Opportunities need prioritization scores before the matrix is useful. The three input scores to fill in are:

  • Effort
  • Customer Value
  • Business Value

Value is computed automatically from Customer Value and Business Value (50/50 weighted by default) — you don't need to fill it in manually.

Steps

1. Filter to a relevant subset

The matrix works best when you're comparing a focused set of opportunities. Two ways to do this:

  1. Go to Opportunities in the building block library and apply filters — for example, by journey, team, or domain.
  2. Open a specific journey, go to its Opportunities tab, and work from that set.

2. Score opportunities in the table view

In the table view, check that each opportunity has scores for Effort, Customer Value, and Business Value. Add any that are missing before switching views.

3. Switch to Matrix view

Use the view toggle to switch from the table to the Matrix view.

4. Start with Customer Value vs Business Value

The matrix defaults to Customer Value vs Business Value. This is a good starting point — it shows where total value lies before effort enters the picture, which helps avoid prematurely deprioritizing high-value opportunities.

5. Switch to Value vs Effort for the final decision

Use the axis dropdowns to change to Value vs Effort. This gives you a single value measure (the computed score) plotted against effort, making it easier to see where to focus. You can add an optional center line divider to split the view into sections if that helps your team read it more clearly.

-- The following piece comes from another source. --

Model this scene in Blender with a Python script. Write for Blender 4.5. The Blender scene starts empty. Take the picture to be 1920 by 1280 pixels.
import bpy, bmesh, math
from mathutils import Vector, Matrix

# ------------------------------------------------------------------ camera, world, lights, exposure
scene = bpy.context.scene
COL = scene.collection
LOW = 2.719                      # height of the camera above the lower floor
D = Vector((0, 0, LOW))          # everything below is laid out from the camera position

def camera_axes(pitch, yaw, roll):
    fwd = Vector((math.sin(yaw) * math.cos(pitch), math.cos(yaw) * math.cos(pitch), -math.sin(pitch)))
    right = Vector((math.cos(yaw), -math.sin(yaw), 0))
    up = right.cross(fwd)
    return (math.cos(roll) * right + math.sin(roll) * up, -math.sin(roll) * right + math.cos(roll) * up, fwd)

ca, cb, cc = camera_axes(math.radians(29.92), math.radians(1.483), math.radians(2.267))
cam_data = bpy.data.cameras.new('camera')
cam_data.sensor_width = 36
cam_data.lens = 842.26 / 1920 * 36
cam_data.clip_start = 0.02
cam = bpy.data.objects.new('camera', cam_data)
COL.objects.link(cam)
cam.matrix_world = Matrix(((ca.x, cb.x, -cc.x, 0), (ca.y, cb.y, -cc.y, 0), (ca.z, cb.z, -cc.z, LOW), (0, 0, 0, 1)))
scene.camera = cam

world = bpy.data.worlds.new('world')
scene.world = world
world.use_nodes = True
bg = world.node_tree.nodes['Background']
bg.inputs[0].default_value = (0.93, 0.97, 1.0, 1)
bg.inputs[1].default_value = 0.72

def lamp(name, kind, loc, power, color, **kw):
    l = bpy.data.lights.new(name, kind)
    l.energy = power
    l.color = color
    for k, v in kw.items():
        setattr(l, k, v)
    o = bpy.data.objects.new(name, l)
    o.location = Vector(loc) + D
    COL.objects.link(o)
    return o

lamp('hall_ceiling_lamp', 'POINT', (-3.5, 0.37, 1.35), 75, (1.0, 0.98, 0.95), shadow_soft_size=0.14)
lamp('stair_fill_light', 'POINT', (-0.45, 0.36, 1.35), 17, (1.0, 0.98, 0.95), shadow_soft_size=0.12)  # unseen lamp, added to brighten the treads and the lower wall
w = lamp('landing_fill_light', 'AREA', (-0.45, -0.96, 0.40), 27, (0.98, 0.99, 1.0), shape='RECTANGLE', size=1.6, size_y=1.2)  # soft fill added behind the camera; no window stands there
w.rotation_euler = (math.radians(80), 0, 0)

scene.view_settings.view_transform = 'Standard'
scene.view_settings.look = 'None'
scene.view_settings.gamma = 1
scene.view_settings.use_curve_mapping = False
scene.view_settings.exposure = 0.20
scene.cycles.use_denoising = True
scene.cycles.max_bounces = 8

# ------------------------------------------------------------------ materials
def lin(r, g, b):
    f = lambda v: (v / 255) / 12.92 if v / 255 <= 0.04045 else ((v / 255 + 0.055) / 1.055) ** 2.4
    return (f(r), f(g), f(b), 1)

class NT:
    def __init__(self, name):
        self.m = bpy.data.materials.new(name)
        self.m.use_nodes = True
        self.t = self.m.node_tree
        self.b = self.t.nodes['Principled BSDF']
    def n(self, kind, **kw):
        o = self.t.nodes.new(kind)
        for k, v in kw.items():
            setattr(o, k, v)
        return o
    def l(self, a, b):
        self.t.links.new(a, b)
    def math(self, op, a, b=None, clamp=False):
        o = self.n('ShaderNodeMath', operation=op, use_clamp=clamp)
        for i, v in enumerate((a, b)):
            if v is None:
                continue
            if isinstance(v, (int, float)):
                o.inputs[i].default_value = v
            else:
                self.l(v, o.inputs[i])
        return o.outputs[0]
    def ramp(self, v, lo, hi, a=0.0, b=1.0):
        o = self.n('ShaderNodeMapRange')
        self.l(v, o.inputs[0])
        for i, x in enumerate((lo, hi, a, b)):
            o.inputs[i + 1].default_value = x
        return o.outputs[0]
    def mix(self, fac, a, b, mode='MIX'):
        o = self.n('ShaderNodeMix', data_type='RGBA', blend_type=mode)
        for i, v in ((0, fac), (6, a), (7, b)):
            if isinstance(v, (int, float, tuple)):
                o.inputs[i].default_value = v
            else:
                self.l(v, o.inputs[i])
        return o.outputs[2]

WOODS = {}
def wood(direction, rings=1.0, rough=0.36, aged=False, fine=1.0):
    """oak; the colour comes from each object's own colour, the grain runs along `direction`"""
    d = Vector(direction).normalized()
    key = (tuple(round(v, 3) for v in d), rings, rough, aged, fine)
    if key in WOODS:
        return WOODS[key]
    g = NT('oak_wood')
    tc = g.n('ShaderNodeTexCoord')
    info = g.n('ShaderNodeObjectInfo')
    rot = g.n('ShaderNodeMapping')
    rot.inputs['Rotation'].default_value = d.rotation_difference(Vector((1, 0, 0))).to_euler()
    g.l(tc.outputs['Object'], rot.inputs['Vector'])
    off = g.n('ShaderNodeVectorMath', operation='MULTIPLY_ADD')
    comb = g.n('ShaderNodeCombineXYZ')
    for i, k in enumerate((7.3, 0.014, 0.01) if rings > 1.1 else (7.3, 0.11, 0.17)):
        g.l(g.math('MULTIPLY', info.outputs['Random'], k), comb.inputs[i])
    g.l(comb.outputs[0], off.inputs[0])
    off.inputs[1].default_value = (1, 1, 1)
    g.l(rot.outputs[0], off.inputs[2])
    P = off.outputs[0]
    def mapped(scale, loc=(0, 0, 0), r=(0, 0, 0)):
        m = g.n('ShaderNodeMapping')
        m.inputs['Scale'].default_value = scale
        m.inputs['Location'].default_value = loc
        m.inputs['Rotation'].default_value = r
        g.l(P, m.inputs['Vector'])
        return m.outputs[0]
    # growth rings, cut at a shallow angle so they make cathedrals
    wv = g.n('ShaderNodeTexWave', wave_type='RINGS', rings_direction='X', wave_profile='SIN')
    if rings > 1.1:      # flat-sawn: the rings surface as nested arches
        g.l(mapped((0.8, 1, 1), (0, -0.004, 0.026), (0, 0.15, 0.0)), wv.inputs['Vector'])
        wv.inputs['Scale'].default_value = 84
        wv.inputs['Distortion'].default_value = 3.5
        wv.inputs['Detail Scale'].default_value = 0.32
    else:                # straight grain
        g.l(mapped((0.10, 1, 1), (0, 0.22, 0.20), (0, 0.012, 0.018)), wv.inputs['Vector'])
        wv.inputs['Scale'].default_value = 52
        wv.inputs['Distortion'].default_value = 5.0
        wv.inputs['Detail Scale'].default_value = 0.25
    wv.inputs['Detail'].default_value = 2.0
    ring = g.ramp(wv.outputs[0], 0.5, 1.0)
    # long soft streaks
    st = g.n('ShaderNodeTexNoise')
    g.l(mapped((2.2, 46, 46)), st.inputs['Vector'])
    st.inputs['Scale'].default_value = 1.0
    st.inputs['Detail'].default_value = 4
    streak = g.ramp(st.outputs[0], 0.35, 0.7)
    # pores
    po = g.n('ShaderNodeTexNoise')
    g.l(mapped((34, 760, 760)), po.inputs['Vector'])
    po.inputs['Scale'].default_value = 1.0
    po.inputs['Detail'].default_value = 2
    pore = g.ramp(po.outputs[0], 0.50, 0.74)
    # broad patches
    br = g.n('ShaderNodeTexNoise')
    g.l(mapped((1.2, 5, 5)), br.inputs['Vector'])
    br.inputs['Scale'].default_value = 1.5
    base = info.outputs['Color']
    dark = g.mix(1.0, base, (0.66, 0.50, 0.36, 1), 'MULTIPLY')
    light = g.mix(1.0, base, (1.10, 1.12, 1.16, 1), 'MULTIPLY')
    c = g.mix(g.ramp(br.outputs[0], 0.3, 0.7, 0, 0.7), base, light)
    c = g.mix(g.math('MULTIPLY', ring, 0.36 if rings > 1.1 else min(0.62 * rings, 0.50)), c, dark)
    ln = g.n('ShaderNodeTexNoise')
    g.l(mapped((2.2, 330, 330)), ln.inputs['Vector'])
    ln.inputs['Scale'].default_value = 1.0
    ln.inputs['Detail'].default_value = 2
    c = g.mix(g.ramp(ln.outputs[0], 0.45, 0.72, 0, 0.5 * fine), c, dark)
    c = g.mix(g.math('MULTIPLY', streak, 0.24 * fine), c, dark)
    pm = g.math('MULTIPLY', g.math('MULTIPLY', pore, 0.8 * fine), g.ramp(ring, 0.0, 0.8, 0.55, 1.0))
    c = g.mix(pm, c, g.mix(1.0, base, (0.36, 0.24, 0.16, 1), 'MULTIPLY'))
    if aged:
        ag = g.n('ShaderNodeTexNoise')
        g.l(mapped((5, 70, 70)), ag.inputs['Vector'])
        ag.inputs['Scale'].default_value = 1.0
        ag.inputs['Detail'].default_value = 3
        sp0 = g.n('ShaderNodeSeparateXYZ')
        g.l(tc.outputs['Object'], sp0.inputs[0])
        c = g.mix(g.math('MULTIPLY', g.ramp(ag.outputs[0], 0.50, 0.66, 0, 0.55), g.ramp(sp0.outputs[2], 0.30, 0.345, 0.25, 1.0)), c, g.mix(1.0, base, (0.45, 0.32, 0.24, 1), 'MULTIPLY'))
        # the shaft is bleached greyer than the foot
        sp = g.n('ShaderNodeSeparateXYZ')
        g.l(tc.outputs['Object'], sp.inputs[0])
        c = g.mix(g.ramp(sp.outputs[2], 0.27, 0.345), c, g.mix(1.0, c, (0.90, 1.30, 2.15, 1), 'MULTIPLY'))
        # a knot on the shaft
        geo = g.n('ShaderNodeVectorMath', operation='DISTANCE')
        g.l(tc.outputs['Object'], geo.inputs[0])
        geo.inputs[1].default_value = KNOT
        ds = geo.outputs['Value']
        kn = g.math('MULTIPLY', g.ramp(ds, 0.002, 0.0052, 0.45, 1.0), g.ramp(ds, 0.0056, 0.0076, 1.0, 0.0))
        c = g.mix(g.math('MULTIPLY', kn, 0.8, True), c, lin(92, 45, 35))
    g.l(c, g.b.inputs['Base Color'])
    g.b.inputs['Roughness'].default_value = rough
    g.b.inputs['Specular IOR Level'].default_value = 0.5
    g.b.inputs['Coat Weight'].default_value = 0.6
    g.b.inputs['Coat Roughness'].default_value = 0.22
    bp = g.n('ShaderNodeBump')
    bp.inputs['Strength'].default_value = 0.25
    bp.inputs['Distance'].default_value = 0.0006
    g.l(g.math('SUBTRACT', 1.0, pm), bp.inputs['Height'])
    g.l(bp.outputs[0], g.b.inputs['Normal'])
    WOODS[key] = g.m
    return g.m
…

Both axes are fully configurable — you can assign any available score to either axis, so feel free to explore combinations that match how your team thinks about prioritization.

Tips

  • Score a subset, not everything. Always filter to a meaningful set first — one journey, one team, one domain.
  • Use a two-pass approach. Give opportunities a rough score when they're created, then do a proper scoring session with the right stakeholders when you're ready to decide.
  • Document your reasoning. Use the opportunity description or comments to record why you gave a score. This makes prioritization decisions defensible and prevents re-litigation later.